• SOURCE DATA:
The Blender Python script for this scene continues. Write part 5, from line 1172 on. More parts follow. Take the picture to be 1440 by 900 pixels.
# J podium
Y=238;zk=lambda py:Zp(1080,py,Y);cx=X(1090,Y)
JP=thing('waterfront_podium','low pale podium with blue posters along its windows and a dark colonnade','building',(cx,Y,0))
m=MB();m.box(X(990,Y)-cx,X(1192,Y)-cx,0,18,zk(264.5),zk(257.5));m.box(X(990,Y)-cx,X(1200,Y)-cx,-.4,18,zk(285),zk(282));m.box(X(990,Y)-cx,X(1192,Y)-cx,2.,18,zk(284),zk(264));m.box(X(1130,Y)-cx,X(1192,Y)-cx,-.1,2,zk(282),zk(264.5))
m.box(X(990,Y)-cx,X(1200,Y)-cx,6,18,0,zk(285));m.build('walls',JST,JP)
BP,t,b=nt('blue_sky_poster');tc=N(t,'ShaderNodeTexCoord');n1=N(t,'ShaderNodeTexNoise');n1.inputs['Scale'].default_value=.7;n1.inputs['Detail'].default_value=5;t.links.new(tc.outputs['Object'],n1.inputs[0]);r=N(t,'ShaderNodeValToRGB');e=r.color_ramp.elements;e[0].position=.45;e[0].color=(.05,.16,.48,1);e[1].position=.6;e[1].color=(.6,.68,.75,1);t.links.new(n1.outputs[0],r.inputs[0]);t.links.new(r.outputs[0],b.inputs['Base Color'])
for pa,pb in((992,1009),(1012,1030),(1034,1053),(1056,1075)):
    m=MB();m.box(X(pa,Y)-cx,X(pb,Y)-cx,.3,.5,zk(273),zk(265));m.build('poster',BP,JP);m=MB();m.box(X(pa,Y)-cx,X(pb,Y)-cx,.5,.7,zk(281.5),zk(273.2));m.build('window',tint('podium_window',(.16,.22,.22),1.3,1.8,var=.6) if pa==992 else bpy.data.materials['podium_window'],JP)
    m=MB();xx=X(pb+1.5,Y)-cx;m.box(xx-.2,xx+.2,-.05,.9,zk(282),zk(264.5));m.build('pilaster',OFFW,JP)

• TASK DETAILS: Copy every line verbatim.

• EXERCISE SOLUTION:
The Blender Python script for this scene continues. Write part 5, from line 1172 on. More parts follow. Take the picture to be 1440 by 900 pixels.
# J podium
Y=238;zk=lambda py:Zp(1080,py,Y);cx=X(1090,Y)
JP=thing('waterfront_podium','low pale podium with blue posters along its windows and a dark colonnade','building',(cx,Y,0))
m=MB();m.box(X(990,Y)-cx,X(1192,Y)-cx,0,18,zk(264.5),zk(257.5));m.box(X(990,Y)-cx,X(1200,Y)-cx,-.4,18,zk(285),zk(282));m.box(X(990,Y)-cx,X(1192,Y)-cx,2.,18,zk(284),zk(264));m.box(X(1130,Y)-cx,X(1192,Y)-cx,-.1,2,zk(282),zk(264.5))
m.box(X(990,Y)-cx,X(1200,Y)-cx,6,18,0,zk(285));m.build('walls',JST,JP)
BP,t,b=nt('blue_sky_poster');tc=N(t,'ShaderNodeTexCoord');n1=N(t,'ShaderNodeTexNoise');n1.inputs['Scale'].default_value=.7;n1.inputs['Detail'].default_value=5;t.links.new(tc.outputs['Object'],n1.inputs[0]);r=N(t,'ShaderNodeValToRGB');e=r.color_ramp.elements;e[0].position=.45;e[0].color=(.05,.16,.48,1);e[1].position=.6;e[1].color=(.6,.68,.75,1);t.links.new(n1.outputs[0],r.inputs[0]);t.links.new(r.outputs[0],b.inputs['Base Color'])
for pa,pb in((992,1009),(1012,1030),(1034,1053),(1056,1075)):
    m=MB();m.box(X(pa,Y)-cx,X(pb,Y)-cx,.3,.5,zk(273),zk(265));m.build('poster',BP,JP);m=MB();m.box(X(pa,Y)-cx,X(pb,Y)-cx,.5,.7,zk(281.5),zk(273.2));m.build('window',tint('podium_window',(.16,.22,.22),1.3,1.8,var=.6) if pa==992 else bpy.data.materials['podium_window'],JP)
    m=MB();xx=X(pb+1.5,Y)-cx;m.box(xx-.2,xx+.2,-.05,.9,zk(282),zk(264.5));m.build('pilaster',OFFW,JP)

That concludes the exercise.